Stated goal:
Copy out the complete listing, word for word.

Information supplied:
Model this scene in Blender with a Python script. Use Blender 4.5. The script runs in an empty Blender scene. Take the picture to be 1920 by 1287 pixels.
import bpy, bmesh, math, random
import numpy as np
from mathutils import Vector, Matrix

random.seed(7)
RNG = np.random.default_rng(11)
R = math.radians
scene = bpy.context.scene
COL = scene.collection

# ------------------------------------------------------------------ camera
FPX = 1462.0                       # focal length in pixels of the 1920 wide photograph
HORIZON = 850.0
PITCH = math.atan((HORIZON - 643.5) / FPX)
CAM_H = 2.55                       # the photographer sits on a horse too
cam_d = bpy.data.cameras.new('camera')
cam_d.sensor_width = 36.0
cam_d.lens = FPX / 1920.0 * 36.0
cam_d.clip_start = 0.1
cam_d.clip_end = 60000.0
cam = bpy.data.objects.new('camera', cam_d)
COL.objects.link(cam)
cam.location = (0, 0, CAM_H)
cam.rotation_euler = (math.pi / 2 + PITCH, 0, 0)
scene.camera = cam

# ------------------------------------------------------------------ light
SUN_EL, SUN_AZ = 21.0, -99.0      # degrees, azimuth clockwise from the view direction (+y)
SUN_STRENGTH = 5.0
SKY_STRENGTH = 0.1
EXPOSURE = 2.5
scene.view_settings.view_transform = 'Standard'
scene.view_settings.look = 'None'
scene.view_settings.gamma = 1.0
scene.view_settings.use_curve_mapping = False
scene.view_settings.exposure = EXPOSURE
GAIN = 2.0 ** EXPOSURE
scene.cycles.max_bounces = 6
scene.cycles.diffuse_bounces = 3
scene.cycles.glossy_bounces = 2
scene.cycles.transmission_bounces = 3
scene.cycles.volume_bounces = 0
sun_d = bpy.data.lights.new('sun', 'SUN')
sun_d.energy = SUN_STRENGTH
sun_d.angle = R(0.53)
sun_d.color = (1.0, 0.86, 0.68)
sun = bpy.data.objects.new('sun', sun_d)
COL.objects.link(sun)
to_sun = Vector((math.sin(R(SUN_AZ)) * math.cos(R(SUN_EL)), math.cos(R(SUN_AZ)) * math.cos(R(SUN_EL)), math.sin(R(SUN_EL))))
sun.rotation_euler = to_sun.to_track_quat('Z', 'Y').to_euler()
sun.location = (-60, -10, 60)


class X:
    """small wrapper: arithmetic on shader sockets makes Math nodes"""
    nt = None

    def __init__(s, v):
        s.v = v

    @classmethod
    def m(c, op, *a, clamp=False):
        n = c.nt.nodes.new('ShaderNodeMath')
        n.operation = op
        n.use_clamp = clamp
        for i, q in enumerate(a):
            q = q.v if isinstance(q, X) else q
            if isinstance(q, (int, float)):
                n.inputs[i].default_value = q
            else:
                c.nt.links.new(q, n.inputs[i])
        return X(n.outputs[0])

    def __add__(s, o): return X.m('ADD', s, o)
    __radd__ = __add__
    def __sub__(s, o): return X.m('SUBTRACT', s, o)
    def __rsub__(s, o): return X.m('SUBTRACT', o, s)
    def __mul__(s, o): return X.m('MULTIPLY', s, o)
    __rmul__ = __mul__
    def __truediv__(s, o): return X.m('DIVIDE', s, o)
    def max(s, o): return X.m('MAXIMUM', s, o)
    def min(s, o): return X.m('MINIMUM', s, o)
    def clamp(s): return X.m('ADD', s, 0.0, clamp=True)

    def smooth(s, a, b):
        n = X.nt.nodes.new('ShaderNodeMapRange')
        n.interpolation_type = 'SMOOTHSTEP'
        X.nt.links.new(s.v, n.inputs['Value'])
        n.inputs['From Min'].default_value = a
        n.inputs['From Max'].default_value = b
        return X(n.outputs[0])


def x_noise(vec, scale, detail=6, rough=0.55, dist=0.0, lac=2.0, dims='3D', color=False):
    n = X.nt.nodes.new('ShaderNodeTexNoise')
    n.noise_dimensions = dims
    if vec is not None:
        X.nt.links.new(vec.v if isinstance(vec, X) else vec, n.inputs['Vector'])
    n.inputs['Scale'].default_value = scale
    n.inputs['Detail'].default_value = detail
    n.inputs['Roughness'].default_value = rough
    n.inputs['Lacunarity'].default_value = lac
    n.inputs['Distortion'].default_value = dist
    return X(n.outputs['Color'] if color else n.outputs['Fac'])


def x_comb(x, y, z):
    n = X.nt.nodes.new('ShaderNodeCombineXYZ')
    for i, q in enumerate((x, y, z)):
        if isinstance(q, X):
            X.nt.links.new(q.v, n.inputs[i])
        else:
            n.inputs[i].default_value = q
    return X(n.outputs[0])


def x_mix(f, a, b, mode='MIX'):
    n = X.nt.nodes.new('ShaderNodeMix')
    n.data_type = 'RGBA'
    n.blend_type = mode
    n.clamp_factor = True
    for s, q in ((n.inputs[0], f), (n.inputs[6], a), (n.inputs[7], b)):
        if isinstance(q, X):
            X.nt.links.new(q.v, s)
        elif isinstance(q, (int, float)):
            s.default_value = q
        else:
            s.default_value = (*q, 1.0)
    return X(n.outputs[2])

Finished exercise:
Model this scene in Blender with a Python script. Use Blender 4.5. The script runs in an empty Blender scene. Take the picture to be 1920 by 1287 pixels.
import bpy, bmesh, math, random
import numpy as np
from mathutils import Vector, Matrix

random.seed(7)
RNG = np.random.default_rng(11)
R = math.radians
scene = bpy.context.scene
COL = scene.collection

# ------------------------------------------------------------------ camera
FPX = 1462.0                       # focal length in pixels of the 1920 wide photograph
HORIZON = 850.0
PITCH = math.atan((HORIZON - 643.5) / FPX)
CAM_H = 2.55                       # the photographer sits on a horse too
cam_d = bpy.data.cameras.new('camera')
cam_d.sensor_width = 36.0
cam_d.lens = FPX / 1920.0 * 36.0
cam_d.clip_start = 0.1
cam_d.clip_end = 60000.0
cam = bpy.data.objects.new('camera', cam_d)
COL.objects.link(cam)
cam.location = (0, 0, CAM_H)
cam.rotation_euler = (math.pi / 2 + PITCH, 0, 0)
scene.camera = cam

# ------------------------------------------------------------------ light
SUN_EL, SUN_AZ = 21.0, -99.0      # degrees, azimuth clockwise from the view direction (+y)
SUN_STRENGTH = 5.0
SKY_STRENGTH = 0.1
EXPOSURE = 2.5
scene.view_settings.view_transform = 'Standard'
scene.view_settings.look = 'None'
scene.view_settings.gamma = 1.0
scene.view_settings.use_curve_mapping = False
scene.view_settings.exposure = EXPOSURE
GAIN = 2.0 ** EXPOSURE
scene.cycles.max_bounces = 6
scene.cycles.diffuse_bounces = 3
scene.cycles.glossy_bounces = 2
scene.cycles.transmission_bounces = 3
scene.cycles.volume_bounces = 0
sun_d = bpy.data.lights.new('sun', 'SUN')
sun_d.energy = SUN_STRENGTH
sun_d.angle = R(0.53)
sun_d.color = (1.0, 0.86, 0.68)
sun = bpy.data.objects.new('sun', sun_d)
COL.objects.link(sun)
to_sun = Vector((math.sin(R(SUN_AZ)) * math.cos(R(SUN_EL)), math.cos(R(SUN_AZ)) * math.cos(R(SUN_EL)), math.sin(R(SUN_EL))))
sun.rotation_euler = to_sun.to_track_quat('Z', 'Y').to_euler()
sun.location = (-60, -10, 60)


class X:
    """small wrapper: arithmetic on shader sockets makes Math nodes"""
    nt = None

    def __init__(s, v):
        s.v = v

    @classmethod
    def m(c, op, *a, clamp=False):
        n = c.nt.nodes.new('ShaderNodeMath')
        n.operation = op
        n.use_clamp = clamp
        for i, q in enumerate(a):
            q = q.v if isinstance(q, X) else q
            if isinstance(q, (int, float)):
                n.inputs[i].default_value = q
            else:
                c.nt.links.new(q, n.inputs[i])
        return X(n.outputs[0])

    def __add__(s, o): return X.m('ADD', s, o)
    __radd__ = __add__
    def __sub__(s, o): return X.m('SUBTRACT', s, o)
    def __rsub__(s, o): return X.m('SUBTRACT', o, s)
    def __mul__(s, o): return X.m('MULTIPLY', s, o)
    __rmul__ = __mul__
    def __truediv__(s, o): return X.m('DIVIDE', s, o)
    def max(s, o): return X.m('MAXIMUM', s, o)
    def min(s, o): return X.m('MINIMUM', s, o)
    def clamp(s): return X.m('ADD', s, 0.0, clamp=True)

    def smooth(s, a, b):
        n = X.nt.nodes.new('ShaderNodeMapRange')
        n.interpolation_type = 'SMOOTHSTEP'
        X.nt.links.new(s.v, n.inputs['Value'])
        n.inputs['From Min'].default_value = a
        n.inputs['From Max'].default_value = b
        return X(n.outputs[0])


def x_noise(vec, scale, detail=6, rough=0.55, dist=0.0, lac=2.0, dims='3D', color=False):
    n = X.nt.nodes.new('ShaderNodeTexNoise')
    n.noise_dimensions = dims
    if vec is not None:
        X.nt.links.new(vec.v if isinstance(vec, X) else vec, n.inputs['Vector'])
    n.inputs['Scale'].default_value = scale
    n.inputs['Detail'].default_value = detail
    n.inputs['Roughness'].default_value = rough
    n.inputs['Lacunarity'].default_value = lac
    n.inputs['Distortion'].default_value = dist
    return X(n.outputs['Color'] if color else n.outputs['Fac'])


def x_comb(x, y, z):
    n = X.nt.nodes.new('ShaderNodeCombineXYZ')
    for i, q in enumerate((x, y, z)):
        if isinstance(q, X):
            X.nt.links.new(q.v, n.inputs[i])
        else:
            n.inputs[i].default_value = q
    return X(n.outputs[0])


def x_mix(f, a, b, mode='MIX'):
    n = X.nt.nodes.new('ShaderNodeMix')
    n.data_type = 'RGBA'
    n.blend_type = mode
    n.clamp_factor = True
    for s, q in ((n.inputs[0], f), (n.inputs[6], a), (n.inputs[7], b)):
        if isinstance(q, X):
            X.nt.links.new(q.v, s)
        elif isinstance(q, (int, float)):
            s.default_value = q
        else:
            s.default_value = (*q, 1.0)
    return X(n.outputs[2])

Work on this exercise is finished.